Prompt
Return the lines where the word "script" occurs.

Information supplied
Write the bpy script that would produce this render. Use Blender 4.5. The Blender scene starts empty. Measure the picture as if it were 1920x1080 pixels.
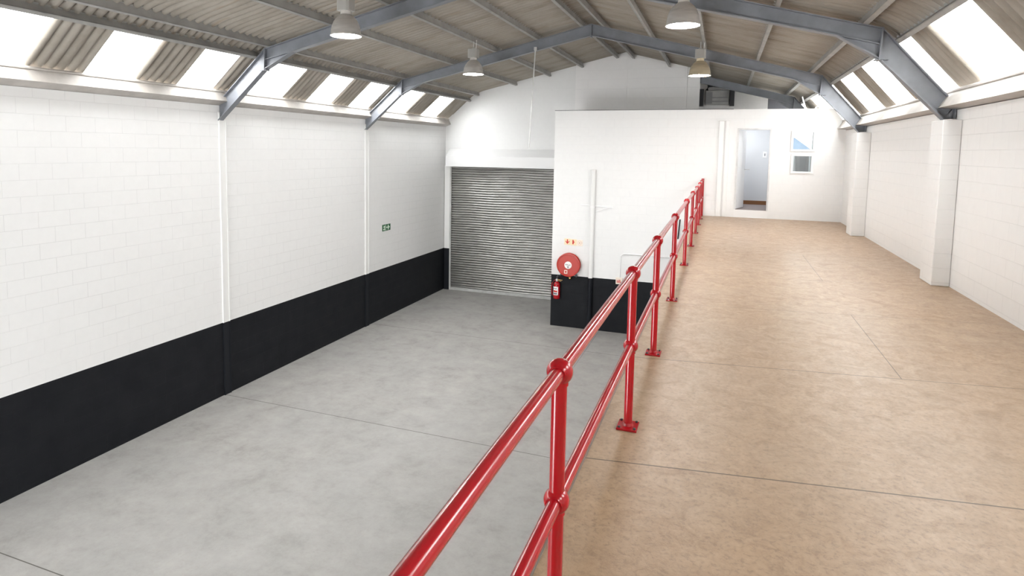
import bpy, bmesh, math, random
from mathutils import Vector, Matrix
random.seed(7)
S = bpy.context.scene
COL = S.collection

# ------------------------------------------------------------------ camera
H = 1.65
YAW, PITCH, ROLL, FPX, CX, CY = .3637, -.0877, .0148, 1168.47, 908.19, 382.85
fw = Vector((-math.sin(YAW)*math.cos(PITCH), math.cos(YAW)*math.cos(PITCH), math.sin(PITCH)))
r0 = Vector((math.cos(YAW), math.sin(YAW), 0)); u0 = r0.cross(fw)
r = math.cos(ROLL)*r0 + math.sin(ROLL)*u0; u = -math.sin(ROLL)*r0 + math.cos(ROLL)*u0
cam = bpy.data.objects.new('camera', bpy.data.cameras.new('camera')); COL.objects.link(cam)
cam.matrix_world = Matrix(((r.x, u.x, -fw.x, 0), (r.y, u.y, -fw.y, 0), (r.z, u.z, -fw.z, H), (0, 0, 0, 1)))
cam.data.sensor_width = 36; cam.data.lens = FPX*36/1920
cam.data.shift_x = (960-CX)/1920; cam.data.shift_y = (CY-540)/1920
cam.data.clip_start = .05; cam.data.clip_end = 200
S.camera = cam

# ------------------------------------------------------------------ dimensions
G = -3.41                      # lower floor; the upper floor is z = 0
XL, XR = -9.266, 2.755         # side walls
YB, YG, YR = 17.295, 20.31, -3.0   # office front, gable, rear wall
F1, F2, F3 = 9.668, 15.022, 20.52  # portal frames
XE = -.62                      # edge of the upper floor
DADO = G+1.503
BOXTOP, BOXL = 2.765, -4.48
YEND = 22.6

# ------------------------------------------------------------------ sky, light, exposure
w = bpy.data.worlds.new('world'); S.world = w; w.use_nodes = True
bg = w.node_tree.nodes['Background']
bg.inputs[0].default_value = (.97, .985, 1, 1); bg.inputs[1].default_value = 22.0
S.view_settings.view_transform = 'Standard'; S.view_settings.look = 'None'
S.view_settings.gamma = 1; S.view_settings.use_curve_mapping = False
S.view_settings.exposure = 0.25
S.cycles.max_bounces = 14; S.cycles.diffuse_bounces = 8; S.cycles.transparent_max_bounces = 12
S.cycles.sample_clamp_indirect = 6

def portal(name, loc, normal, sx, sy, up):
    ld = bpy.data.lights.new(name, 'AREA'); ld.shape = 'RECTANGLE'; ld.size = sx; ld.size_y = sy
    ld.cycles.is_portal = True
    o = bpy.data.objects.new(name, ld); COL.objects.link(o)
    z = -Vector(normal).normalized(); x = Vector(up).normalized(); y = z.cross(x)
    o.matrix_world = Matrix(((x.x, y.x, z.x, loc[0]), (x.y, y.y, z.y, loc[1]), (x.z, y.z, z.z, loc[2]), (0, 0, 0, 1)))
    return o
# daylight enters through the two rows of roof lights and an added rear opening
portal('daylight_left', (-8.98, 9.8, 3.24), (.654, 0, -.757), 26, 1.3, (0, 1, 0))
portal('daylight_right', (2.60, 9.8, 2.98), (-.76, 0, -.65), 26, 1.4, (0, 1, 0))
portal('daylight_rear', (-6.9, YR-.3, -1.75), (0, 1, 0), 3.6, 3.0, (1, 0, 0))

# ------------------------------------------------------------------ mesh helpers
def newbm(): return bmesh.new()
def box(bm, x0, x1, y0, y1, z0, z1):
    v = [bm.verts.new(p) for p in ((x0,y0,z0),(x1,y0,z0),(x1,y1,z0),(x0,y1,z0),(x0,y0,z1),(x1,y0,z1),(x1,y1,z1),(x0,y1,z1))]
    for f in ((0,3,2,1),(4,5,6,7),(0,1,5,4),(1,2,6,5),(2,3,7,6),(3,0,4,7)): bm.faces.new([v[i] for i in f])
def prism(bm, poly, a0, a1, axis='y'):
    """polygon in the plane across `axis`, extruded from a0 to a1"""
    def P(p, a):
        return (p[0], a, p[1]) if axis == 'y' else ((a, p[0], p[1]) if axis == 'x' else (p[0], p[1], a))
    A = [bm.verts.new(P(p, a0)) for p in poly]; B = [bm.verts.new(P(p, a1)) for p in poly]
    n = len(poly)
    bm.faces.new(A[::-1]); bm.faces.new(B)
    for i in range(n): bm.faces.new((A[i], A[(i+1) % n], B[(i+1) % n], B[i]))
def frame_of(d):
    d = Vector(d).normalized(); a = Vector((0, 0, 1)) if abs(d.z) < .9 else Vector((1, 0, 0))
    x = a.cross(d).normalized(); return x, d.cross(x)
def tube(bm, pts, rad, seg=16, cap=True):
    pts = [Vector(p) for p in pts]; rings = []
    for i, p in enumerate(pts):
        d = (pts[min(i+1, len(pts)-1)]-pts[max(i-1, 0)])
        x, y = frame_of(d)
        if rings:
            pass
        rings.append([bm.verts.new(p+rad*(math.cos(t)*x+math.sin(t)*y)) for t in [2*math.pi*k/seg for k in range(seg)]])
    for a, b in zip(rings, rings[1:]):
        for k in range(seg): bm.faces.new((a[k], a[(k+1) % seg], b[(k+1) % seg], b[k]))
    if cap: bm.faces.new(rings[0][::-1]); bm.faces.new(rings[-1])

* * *

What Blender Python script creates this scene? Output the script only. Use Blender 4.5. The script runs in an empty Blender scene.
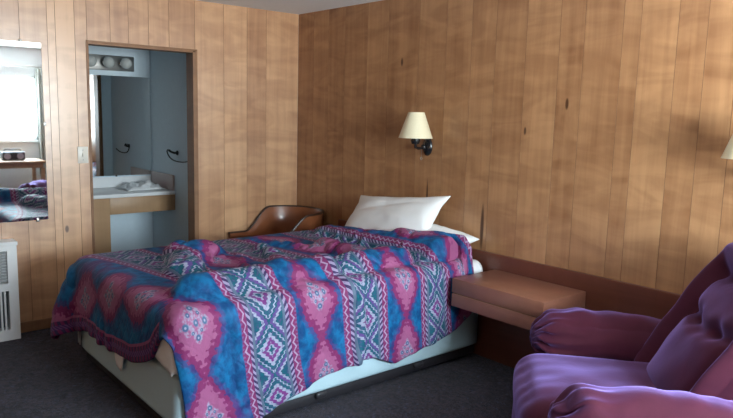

* * *

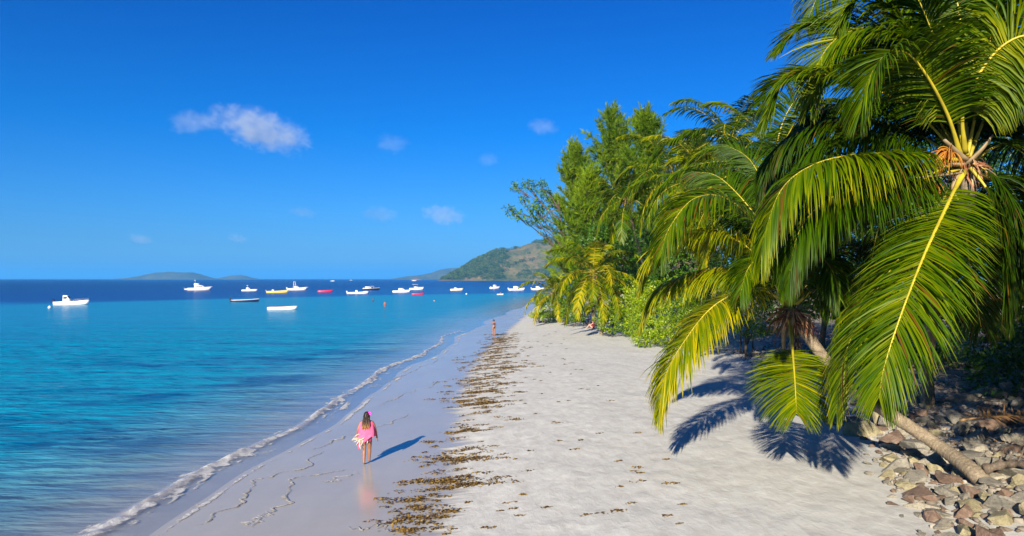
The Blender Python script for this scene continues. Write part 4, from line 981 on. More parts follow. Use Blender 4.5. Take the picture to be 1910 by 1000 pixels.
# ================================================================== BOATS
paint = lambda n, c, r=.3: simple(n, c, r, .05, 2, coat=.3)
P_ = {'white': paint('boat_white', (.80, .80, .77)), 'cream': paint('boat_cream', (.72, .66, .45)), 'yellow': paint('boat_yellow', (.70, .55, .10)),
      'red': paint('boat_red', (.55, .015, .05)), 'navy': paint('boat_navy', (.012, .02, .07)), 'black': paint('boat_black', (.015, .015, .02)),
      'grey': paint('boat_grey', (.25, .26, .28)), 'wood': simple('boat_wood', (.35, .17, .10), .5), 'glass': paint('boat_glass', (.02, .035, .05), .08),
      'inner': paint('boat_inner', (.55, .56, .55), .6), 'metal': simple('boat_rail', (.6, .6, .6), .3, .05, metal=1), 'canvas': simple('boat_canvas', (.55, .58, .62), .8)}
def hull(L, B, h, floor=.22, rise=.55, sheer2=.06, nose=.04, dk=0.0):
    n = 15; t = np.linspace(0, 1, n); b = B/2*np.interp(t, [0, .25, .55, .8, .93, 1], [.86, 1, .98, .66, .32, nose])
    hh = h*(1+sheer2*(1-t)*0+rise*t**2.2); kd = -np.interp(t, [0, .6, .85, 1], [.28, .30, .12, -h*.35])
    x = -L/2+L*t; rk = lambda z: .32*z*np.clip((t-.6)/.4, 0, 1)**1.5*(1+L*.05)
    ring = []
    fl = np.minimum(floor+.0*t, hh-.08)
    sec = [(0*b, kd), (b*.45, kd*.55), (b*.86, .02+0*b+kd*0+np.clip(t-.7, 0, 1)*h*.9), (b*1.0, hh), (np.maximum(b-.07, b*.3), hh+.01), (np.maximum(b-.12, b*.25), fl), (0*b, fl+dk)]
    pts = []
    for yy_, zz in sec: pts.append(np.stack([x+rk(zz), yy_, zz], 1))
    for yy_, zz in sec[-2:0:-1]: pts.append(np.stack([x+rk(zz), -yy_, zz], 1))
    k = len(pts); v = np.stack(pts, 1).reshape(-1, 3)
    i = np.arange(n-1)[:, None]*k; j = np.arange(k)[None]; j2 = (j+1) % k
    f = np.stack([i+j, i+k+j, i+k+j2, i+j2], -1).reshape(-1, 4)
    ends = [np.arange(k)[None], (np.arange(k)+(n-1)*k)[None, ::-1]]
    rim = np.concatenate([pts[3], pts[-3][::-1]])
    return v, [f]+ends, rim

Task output
Write the bpy script that would produce this render. Use Blender 4.5. The Blender scene starts empty. Measure the picture as if it were 1920x1080 pixels.
What Blender Python script creates this scene? Output the script only. Use Blender 4.5. The script runs in an empty Blender scene.
The Blender Python script for this scene continues. Write part 4, from line 981 on. More parts follow. Use Blender 4.5. Take the picture to be 1910 by 1000 pixels.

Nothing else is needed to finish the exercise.